» RECORD EXTRACTS:
◇ ◇ ◇
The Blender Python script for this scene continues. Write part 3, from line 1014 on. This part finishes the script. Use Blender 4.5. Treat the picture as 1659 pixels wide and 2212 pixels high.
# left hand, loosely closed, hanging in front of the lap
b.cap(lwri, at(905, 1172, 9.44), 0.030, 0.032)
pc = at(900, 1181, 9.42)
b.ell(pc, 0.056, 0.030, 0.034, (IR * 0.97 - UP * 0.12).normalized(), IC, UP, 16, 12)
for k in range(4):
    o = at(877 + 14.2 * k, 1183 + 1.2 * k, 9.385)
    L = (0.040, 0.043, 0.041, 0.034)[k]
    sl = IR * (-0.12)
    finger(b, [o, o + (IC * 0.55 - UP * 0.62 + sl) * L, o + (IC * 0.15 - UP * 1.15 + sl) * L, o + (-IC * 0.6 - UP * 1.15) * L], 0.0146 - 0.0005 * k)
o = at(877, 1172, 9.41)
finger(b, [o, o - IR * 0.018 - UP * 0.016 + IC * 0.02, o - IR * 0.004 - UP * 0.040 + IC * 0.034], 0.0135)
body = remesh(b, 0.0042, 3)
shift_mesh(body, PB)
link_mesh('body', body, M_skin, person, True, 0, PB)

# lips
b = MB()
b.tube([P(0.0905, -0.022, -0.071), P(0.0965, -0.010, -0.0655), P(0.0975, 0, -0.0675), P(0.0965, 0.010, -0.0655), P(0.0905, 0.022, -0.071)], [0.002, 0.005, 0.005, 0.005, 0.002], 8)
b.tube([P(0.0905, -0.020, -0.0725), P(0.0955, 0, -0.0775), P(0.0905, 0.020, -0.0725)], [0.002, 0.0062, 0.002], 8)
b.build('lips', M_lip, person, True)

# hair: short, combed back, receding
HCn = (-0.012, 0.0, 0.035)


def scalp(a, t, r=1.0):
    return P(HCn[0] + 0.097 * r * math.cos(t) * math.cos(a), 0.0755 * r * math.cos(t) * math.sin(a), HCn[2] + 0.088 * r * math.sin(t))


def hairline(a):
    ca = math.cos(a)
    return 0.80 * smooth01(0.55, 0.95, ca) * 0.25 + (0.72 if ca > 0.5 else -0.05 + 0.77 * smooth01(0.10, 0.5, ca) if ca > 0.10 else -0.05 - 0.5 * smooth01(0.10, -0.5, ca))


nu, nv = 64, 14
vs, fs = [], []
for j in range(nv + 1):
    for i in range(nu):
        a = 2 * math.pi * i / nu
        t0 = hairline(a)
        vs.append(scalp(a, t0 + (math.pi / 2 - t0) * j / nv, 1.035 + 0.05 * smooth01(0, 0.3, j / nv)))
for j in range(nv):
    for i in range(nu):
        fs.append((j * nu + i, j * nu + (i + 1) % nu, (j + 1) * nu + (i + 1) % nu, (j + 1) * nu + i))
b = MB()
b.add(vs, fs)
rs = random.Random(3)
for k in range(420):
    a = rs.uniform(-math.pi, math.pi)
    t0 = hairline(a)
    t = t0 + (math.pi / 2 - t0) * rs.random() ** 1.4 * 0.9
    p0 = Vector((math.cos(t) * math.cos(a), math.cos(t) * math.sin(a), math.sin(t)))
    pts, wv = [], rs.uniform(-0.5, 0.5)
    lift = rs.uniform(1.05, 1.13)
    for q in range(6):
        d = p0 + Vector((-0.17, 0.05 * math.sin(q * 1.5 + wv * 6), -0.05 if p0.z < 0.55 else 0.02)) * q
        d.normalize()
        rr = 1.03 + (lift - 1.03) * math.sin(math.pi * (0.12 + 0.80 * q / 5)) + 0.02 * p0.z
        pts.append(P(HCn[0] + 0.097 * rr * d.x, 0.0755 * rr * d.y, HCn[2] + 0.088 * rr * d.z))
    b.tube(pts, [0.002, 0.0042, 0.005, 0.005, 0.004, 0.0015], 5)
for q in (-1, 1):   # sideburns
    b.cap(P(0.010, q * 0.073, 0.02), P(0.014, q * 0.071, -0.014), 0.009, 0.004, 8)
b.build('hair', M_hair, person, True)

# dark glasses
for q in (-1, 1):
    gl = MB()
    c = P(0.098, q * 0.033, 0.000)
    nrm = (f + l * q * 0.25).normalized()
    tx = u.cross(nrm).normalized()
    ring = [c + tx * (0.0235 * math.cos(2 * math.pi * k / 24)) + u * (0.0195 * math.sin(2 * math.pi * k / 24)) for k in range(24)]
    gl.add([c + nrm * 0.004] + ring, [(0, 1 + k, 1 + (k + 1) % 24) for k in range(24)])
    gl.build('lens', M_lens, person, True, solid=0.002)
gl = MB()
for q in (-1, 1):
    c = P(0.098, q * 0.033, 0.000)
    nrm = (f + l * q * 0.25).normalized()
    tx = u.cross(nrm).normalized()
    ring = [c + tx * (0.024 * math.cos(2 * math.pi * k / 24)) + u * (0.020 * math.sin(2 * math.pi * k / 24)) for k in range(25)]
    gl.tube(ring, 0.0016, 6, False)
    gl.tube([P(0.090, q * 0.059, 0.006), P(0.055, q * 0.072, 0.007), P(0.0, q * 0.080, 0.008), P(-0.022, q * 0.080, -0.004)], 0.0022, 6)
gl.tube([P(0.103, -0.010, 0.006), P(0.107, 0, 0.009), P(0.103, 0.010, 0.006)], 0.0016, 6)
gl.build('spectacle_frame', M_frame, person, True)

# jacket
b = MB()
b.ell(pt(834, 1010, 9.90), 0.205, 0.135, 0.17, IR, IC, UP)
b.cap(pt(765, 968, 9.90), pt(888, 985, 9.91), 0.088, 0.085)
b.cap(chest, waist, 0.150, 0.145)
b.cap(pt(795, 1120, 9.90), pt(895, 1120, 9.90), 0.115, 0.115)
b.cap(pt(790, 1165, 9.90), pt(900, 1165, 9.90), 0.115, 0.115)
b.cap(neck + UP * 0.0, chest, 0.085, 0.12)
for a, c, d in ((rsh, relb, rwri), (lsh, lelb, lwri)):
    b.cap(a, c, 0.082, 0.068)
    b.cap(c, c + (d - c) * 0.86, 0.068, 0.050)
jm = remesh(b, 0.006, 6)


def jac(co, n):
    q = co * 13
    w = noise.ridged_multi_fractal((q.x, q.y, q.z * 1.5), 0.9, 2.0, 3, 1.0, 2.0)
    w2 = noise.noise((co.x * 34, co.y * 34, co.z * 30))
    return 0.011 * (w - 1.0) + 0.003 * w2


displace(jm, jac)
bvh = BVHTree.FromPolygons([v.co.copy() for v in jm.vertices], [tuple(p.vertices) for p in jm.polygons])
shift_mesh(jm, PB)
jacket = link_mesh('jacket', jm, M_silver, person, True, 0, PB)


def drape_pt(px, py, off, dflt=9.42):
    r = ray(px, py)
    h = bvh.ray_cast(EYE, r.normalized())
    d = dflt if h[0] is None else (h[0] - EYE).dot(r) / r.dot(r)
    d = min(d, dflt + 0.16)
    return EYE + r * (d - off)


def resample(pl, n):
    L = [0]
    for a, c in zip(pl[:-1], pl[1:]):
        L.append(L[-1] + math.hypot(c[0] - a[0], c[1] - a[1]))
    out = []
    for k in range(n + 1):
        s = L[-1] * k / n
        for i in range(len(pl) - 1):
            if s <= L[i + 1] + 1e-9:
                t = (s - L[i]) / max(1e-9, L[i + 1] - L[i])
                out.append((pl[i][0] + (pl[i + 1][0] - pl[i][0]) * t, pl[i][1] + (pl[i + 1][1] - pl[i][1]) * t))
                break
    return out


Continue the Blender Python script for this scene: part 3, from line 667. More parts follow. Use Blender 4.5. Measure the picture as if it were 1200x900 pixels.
◇ ◇ ◇
» WHAT YOU ARE ASKED TO DO: Once more, set down the full listing, verbatim.

» THE COMPLETED TASK:
The Blender Python script for this scene continues. Write part 3, from line 1014 on. This part finishes the script. Use Blender 4.5. Treat the picture as 1659 pixels wide and 2212 pixels high.
# left hand, loosely closed, hanging in front of the lap
b.cap(lwri, at(905, 1172, 9.44), 0.030, 0.032)
pc = at(900, 1181, 9.42)
b.ell(pc, 0.056, 0.030, 0.034, (IR * 0.97 - UP * 0.12).normalized(), IC, UP, 16, 12)
for k in range(4):
    o = at(877 + 14.2 * k, 1183 + 1.2 * k, 9.385)
    L = (0.040, 0.043, 0.041, 0.034)[k]
    sl = IR * (-0.12)
    finger(b, [o, o + (IC * 0.55 - UP * 0.62 + sl) * L, o + (IC * 0.15 - UP * 1.15 + sl) * L, o + (-IC * 0.6 - UP * 1.15) * L], 0.0146 - 0.0005 * k)
o = at(877, 1172, 9.41)
finger(b, [o, o - IR * 0.018 - UP * 0.016 + IC * 0.02, o - IR * 0.004 - UP * 0.040 + IC * 0.034], 0.0135)
body = remesh(b, 0.0042, 3)
shift_mesh(body, PB)
link_mesh('body', body, M_skin, person, True, 0, PB)

# lips
b = MB()
b.tube([P(0.0905, -0.022, -0.071), P(0.0965, -0.010, -0.0655), P(0.0975, 0, -0.0675), P(0.0965, 0.010, -0.0655), P(0.0905, 0.022, -0.071)], [0.002, 0.005, 0.005, 0.005, 0.002], 8)
b.tube([P(0.0905, -0.020, -0.0725), P(0.0955, 0, -0.0775), P(0.0905, 0.020, -0.0725)], [0.002, 0.0062, 0.002], 8)
b.build('lips', M_lip, person, True)

# hair: short, combed back, receding
HCn = (-0.012, 0.0, 0.035)


def scalp(a, t, r=1.0):
    return P(HCn[0] + 0.097 * r * math.cos(t) * math.cos(a), 0.0755 * r * math.cos(t) * math.sin(a), HCn[2] + 0.088 * r * math.sin(t))


def hairline(a):
    ca = math.cos(a)
    return 0.80 * smooth01(0.55, 0.95, ca) * 0.25 + (0.72 if ca > 0.5 else -0.05 + 0.77 * smooth01(0.10, 0.5, ca) if ca > 0.10 else -0.05 - 0.5 * smooth01(0.10, -0.5, ca))


nu, nv = 64, 14
vs, fs = [], []
for j in range(nv + 1):
    for i in range(nu):
        a = 2 * math.pi * i / nu
        t0 = hairline(a)
        vs.append(scalp(a, t0 + (math.pi / 2 - t0) * j / nv, 1.035 + 0.05 * smooth01(0, 0.3, j / nv)))
for j in range(nv):
    for i in range(nu):
        fs.append((j * nu + i, j * nu + (i + 1) % nu, (j + 1) * nu + (i + 1) % nu, (j + 1) * nu + i))
b = MB()
b.add(vs, fs)
rs = random.Random(3)
for k in range(420):
    a = rs.uniform(-math.pi, math.pi)
    t0 = hairline(a)
    t = t0 + (math.pi / 2 - t0) * rs.random() ** 1.4 * 0.9
    p0 = Vector((math.cos(t) * math.cos(a), math.cos(t) * math.sin(a), math.sin(t)))
    pts, wv = [], rs.uniform(-0.5, 0.5)
    lift = rs.uniform(1.05, 1.13)
    for q in range(6):
        d = p0 + Vector((-0.17, 0.05 * math.sin(q * 1.5 + wv * 6), -0.05 if p0.z < 0.55 else 0.02)) * q
        d.normalize()
        rr = 1.03 + (lift - 1.03) * math.sin(math.pi * (0.12 + 0.80 * q / 5)) + 0.02 * p0.z
        pts.append(P(HCn[0] + 0.097 * rr * d.x, 0.0755 * rr * d.y, HCn[2] + 0.088 * rr * d.z))
    b.tube(pts, [0.002, 0.0042, 0.005, 0.005, 0.004, 0.0015], 5)
for q in (-1, 1):   # sideburns
    b.cap(P(0.010, q * 0.073, 0.02), P(0.014, q * 0.071, -0.014), 0.009, 0.004, 8)
b.build('hair', M_hair, person, True)

# dark glasses
for q in (-1, 1):
    gl = MB()
    c = P(0.098, q * 0.033, 0.000)
    nrm = (f + l * q * 0.25).normalized()
    tx = u.cross(nrm).normalized()
    ring = [c + tx * (0.0235 * math.cos(2 * math.pi * k / 24)) + u * (0.0195 * math.sin(2 * math.pi * k / 24)) for k in range(24)]
    gl.add([c + nrm * 0.004] + ring, [(0, 1 + k, 1 + (k + 1) % 24) for k in range(24)])
    gl.build('lens', M_lens, person, True, solid=0.002)
gl = MB()
for q in (-1, 1):
    c = P(0.098, q * 0.033, 0.000)
    nrm = (f + l * q * 0.25).normalized()
    tx = u.cross(nrm).normalized()
    ring = [c + tx * (0.024 * math.cos(2 * math.pi * k / 24)) + u * (0.020 * math.sin(2 * math.pi * k / 24)) for k in range(25)]
    gl.tube(ring, 0.0016, 6, False)
    gl.tube([P(0.090, q * 0.059, 0.006), P(0.055, q * 0.072, 0.007), P(0.0, q * 0.080, 0.008), P(-0.022, q * 0.080, -0.004)], 0.0022, 6)
gl.tube([P(0.103, -0.010, 0.006), P(0.107, 0, 0.009), P(0.103, 0.010, 0.006)], 0.0016, 6)
gl.build('spectacle_frame', M_frame, person, True)

# jacket
b = MB()
b.ell(pt(834, 1010, 9.90), 0.205, 0.135, 0.17, IR, IC, UP)
b.cap(pt(765, 968, 9.90), pt(888, 985, 9.91), 0.088, 0.085)
b.cap(chest, waist, 0.150, 0.145)
b.cap(pt(795, 1120, 9.90), pt(895, 1120, 9.90), 0.115, 0.115)
b.cap(pt(790, 1165, 9.90), pt(900, 1165, 9.90), 0.115, 0.115)
b.cap(neck + UP * 0.0, chest, 0.085, 0.12)
for a, c, d in ((rsh, relb, rwri), (lsh, lelb, lwri)):
    b.cap(a, c, 0.082, 0.068)
    b.cap(c, c + (d - c) * 0.86, 0.068, 0.050)
jm = remesh(b, 0.006, 6)


def jac(co, n):
    q = co * 13
    w = noise.ridged_multi_fractal((q.x, q.y, q.z * 1.5), 0.9, 2.0, 3, 1.0, 2.0)
    w2 = noise.noise((co.x * 34, co.y * 34, co.z * 30))
    return 0.011 * (w - 1.0) + 0.003 * w2


displace(jm, jac)
bvh = BVHTree.FromPolygons([v.co.copy() for v in jm.vertices], [tuple(p.vertices) for p in jm.polygons])
shift_mesh(jm, PB)
jacket = link_mesh('jacket', jm, M_silver, person, True, 0, PB)


def drape_pt(px, py, off, dflt=9.42):
    r = ray(px, py)
    h = bvh.ray_cast(EYE, r.normalized())
    d = dflt if h[0] is None else (h[0] - EYE).dot(r) / r.dot(r)
    d = min(d, dflt + 0.16)
    return EYE + r * (d - off)


def resample(pl, n):
    L = [0]
    for a, c in zip(pl[:-1], pl[1:]):
        L.append(L[-1] + math.hypot(c[0] - a[0], c[1] - a[1]))
    out = []
    for k in range(n + 1):
        s = L[-1] * k / n
        for i in range(len(pl) - 1):
            if s <= L[i + 1] + 1e-9:
                t = (s - L[i]) / max(1e-9, L[i + 1] - L[i])
                out.append((pl[i][0] + (pl[i + 1][0] - pl[i][0]) * t, pl[i][1] + (pl[i + 1][1] - pl[i][1]) * t))
                break
    return out


Continue the Blender Python script for this scene: part 3, from line 667. More parts follow. Use Blender 4.5. Measure the picture as if it were 1200x900 pixels.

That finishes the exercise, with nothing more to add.